Oh, I said I needed to mention the metro-nonmetro issue. It only shows up in the cited report, though I suspect we can crank historical numbers as well. The thing is that the national trends are closely correlated to the metro trends (or maybe the other way around). Roughly half the libraries are metro, but they serve easily over 80% of the total population. Thus the correlation. This shows up particularly well in the details.

In the non-metro areas, visits per capita, while lower than both the national average and the metro average, have also been increasing at a fairly high rate over the decade. However, circulation per capita has remained fairly flat. (I’m assuming that the somewhat lower than national circ per cap number is in the range I would find if I could dig out metro/non-metro numbers from the earlier reports – it seems supported by the other numbers but the assumption instead of actual data needs noted.) The consequence of this is that while metro circ per visit numbers have stayed fairly flat, circ per visit for non-metro numbers have continued on a downward trend.

That means that half the libraries in the nation have an even greater need to identify what they’re doing and how to do it better.

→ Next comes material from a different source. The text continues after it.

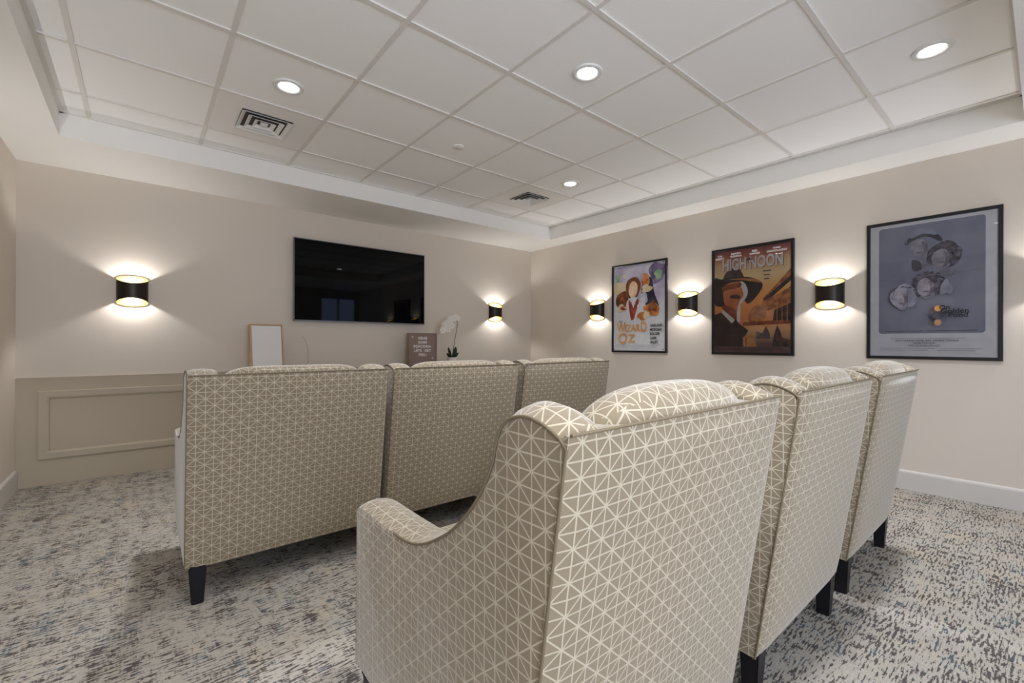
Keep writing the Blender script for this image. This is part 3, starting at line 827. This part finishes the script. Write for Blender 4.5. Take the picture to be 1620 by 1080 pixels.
p.poly([(.36, .32), (.42, .33), (.465, .40), (.45, .47), (.38, .53), (.37, .58), (.36, .70), (.31, .70), (.33, .58), (.36, .50), (.41, .44)], B['light'], 3)
p.poly([(.13, .35), (.36, .325), (.36, .37), (.20, .385), (.13, .40)], B['skin2'], 4); p.ell(.30, .46, .075, .022, B['dark'], .1, wob=.08); p.poly([(.14, .53), (.30, .585), (.32, .65), (.30, .70), (.13, .60)], B['skin2'], 3)
p.poly([(.12, .575), (.16, .60), (.29, .68), (.27, .72), (.24, .705), (.11, .61)], B['light'])
p.poly([(0, .63), (.10, .605), (.25, .72), (.31, .68), (.35, .72), (.475, .79), (.44, .84), (.40, .86), (.40, .95), (0, .95)], B['coat']); p.poly([(.29, .68), (.33, .70), (.34, .78), (.29, .74)], B['dark'])
p.poly([(.42, .85), (.50, .83), (.56, .88), (.57, .95), (.42, .95)], B['tan'], 4); p.bar(.44, .455, .86, .95, B['dark'])
p.poly([(.66, .82), (.70, .75), (.75, .82), (.75, .87), (.58, .87), (.58, .80)], B['dark']); p.poly([(.80, .84), (.84, .745), (.875, .80), (.90, .86), (.99, .88), (.99, .95), (.77, .95)], B['dark'])
p.bar(0, 1, .945, 1, B['dusk'])
wt = mcol('print_white', (236, 228, 226), (226, 212, 210)); wsh = mcol('print_redshade', (150, 84, 78))
for x in (.006, 0):
    mm = wsh if x else wt
    p.text('HIGH', .285+x, .150+x*.6, .150, mm, .62, bold=.0052, spacing=1.02); p.text('NOON', .700+x, .150+x*.6, .150, mm, .60, bold=.0052, spacing=1.02)
p.text('*', .492, .150, .12, B['dusk'], 1, bold=.004)
for u, a_1, b_1 in ((.065, 'TOM', 'SKERRITT'), (.31, 'SUSANNA', 'THOMPSON'), (.56, 'REED', 'DIAMOND'), (.835, 'MARIA', 'CONCHITA ALONSO')):
    v_ = .040 if u > .1 else .048
    p.text(a_1, u+(.02 if u < .1 else 0), v_, .022, wt, .9, bold=.001); p.text(b_1, u+(.02 if u < .1 else 0), v_+.026, .024, wt, .80 if u < .8 else .72, bold=.001)
for v, l_ in ((.235, .10), (.272, .075), (.308, .065)): p.bar(.715-l_/2, .715+l_/2, v, v+.010, B['hat'])
for v in (.958, .972): p.bar(.05, .95, v, v+.004, B['dark'])
p.done(t, -.009)
bm = bmesh.new(); quad(bm, [(-W, -.0225, -H), (W, -.0225, -H), (W, -.0225, H), (-W, -.0225, H)]); obj('glass', bm, 'glass', t)
# --- blue-grey portrait poster
t, W, H = framed('large framed blue-grey poster with four pencil portraits on a white border', .188, .909, .971, 2.009, .022)
p = Print(2*W, 2*H)
G = {n_: mcol('pond_'+n_, *v) for n_, v in dict(paper=((206, 204, 208), (212, 210, 214)), blue=((122, 124, 142), (138, 138, 154), 4), hair=((66, 60, 69), (104, 97, 107), 34), face=((130, 124, 133), (158, 151, 159), 22), pale=((138, 140, 154), (156, 156, 168), 14),
    dk=((58, 54, 62), (84, 80, 90), 20), mid=((112, 110, 122), (132, 130, 142), 16), hat=((150, 154, 170), (132, 134, 150), 8), shade=((96, 90, 100), (126, 119, 128), 30)).items()}
p.bar(0, 1, 0, 1, G['paper'])
R_ = []
for cu, cv, a0 in ((.885, .045, -90), (.885, .81, 0), (.105, .81, 90), (.105, .045, 180)):
    for q in range(7):
        a = math.radians(a0+q*15); R_.append((cu+.028*math.cos(a), cv+.021*math.sin(a)))
p.poly(R_, G['blue'])
def head(u, v, ru, rv, hair_m, face_m, rot=0, hair=True):
    # a plain, unfeatured pencil-sketch head: soft face, a few shading strokes, loose hair strokes round it
    rng = random.Random(int(u*1000))
    if hair:
        p.ell(u+.014, v-rv*.06, ru*1.06, rv*1.04, hair_m, rot, wob=.07)
    p.ell(u-.014, v+rv*.18, ru*.54, rv*.72, face_m, rot, wob=.03)
    p.poly([(u-.012+ru*.18, v-rv*.3), (u-.012+ru*.52, v-rv*.1), (u-.012+ru*.50, v+rv*.5), (u-.012+ru*.16, v+rv*.86), (u-.012+ru*.30, v+rv*.3)], G['shade'], 4)
    p.poly([(u-.012-ru*.16, v+rv*.48), (u-.012+ru*.20, v+rv*.46), (u-.012+ru*.16, v+rv*.58), (u-.012-ru*.12, v+rv*.58)], G['shade'], 3)
    p.poly([(u-.012-ru*.30, v+rv*.80), (u+ru*.1, v+rv*.92), (u+ru*.42, v+rv*.62), (u+ru*.46, v+rv*.86), (u+ru*.08, v+rv*1.12), (u-ru*.28, v+rv*1.0)], G['mid'], 3)
    if hair:
        for q in range(30):
            a_1 = math.radians(rng.uniform(150, 395)); r0 = rng.uniform(.70, 1.0)
            x0, y0 = u+.012+ru*r0*math.cos(a_1), v-rv*.08+rv*r0*math.sin(a_1)
            a_2 = a_1+rng.uniform(.25, .5); x1, y1 = u+.012+ru*(r0+.05)*math.cos(a_2), v-rv*.08+rv*(r0+.05)*math.sin(a_2)
            wd = .006
            p.poly([(x0, y0), ((x0+x1)/2+wd, (y0+y1)/2-wd), (x1, y1), ((x0+x1)/2-wd*.2, (y0+y1)/2+wd*.4)], rng.choice([G['dk'], G['hair'], G['mid']]))
p.poly([(.36, .28), (.44, .26), (.52, .30), (.48, .37), (.36, .37)], G['mid'], 4); p.poly([(.36, .29), (.42, .30), (.44, .36), (.37, .36)], G['dk'], 4)
head(.430, .185, .125, .095, G['face'], G['face'], -.05, False)
p.poly([(.30, .15), (.36, .11), (.45, .095), (.55, .11), (.60, .155), (.58, .17), (.48, .125), (.36, .145), (.32, .175)], G['dk'], 4); p.poly([(.35, .125), (.38, .07), (.46, .055), (.53, .075), (.555, .12), (.45, .10)], G['hat'], 4)
p.poly([(.54, .42), (.70, .30), (.70, .40), (.66, .43)], G['mid'], 4)
head(.600, .275, .125, .090, G['hair'], G['face'], .1); p.ell(.715, .26, .035, .035, G['hair'], wob=.2)
head(.485, .480, .125, .090, G['hair'], G['face'], -.1); p.ell(.635, .51, .05, .05, G['mid'], wob=.2)
head(.285, .560, .105, .085, G['pale'], G['face'], .05); p.ell(.36, .55, .03, .05, G['mid'], wob=.2)
p.poly([(.10, .425), (.90, .40), (.90, .403), (.10, .428)], G['mid']); p.bar(.325, .328, .06, .83, G['mid'])
p.ell(.575, .655, .028, .020, mcol('pond_sun', (214, 146, 74), (226, 166, 96))); p.poly([(.52, .695), (.60, .69), (.61, .72), (.56, .735)], G['dk'], 4); p.ell(.575, .755, .028, .022, mcol('pond_sun_low', (188, 140, 100), (176, 136, 110)))
p.text('On', .625, .650, .042, ink, 1.0, bold=.001); p.text('Golden', .700, .678, .050, ink, .95, bold=.001); p.text('Pond', .725, .706, .048, ink, 1.0, bold=.001)
p.bar(.15, .46, .812, .816, G['dk']); p.bar(.49, .86, .812, .816, G['dk'])
p.bar(.20, .78, .866, .869, G['mid']); p.text('KATHARINE HEPBURN  HENRY FONDA', .485, .885, .020, ink, .95); p.text('JANE FONDA', .47, .903, .019, ink); p.text('"ON GOLDEN POND"', .47, .922, .018, ink)
for v, a0, a1 in ((.940, .10, .55), (.940, .60, .90), (.954, .12, .50), (.954, .57, .85)): p.bar(a0, a1, v, v+.003, G['mid'])
p.done(t, -.009)
bm = bmesh.new(); quad(bm, [(-W, -.0225, -H), (W, -.0225, -H), (W, -.0225, H), (-W, -.0225, H)]); obj('glass', bm, 'glass', t)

Total visits are increasing, but NONE of the new visitors appear to be checking anything out.

There is some implication that part of the difference is electronic media that can be circulated. Metro libraries have just about doubled the proportion of collection that is electronic, while non-metro numbers are still in the 5% range. It is possible that non-electronic circulation per capita is actually flat as it is for non-metro and that the increase that makes circ per visit flat comes from increasing electronic circulation. However, there are no numbers by which to check this.

The one constant that shows is that libraries are NOT being killed by the internet, nor by electronic media; at least, not yet. The biggest problem many of them face, however, is budget controllers who THINK they’re being killed by the internet and so are cutting funding. I don’t know if we’re at the bone yet, but if not it’s getting close. That will have an inevitable impact on performance.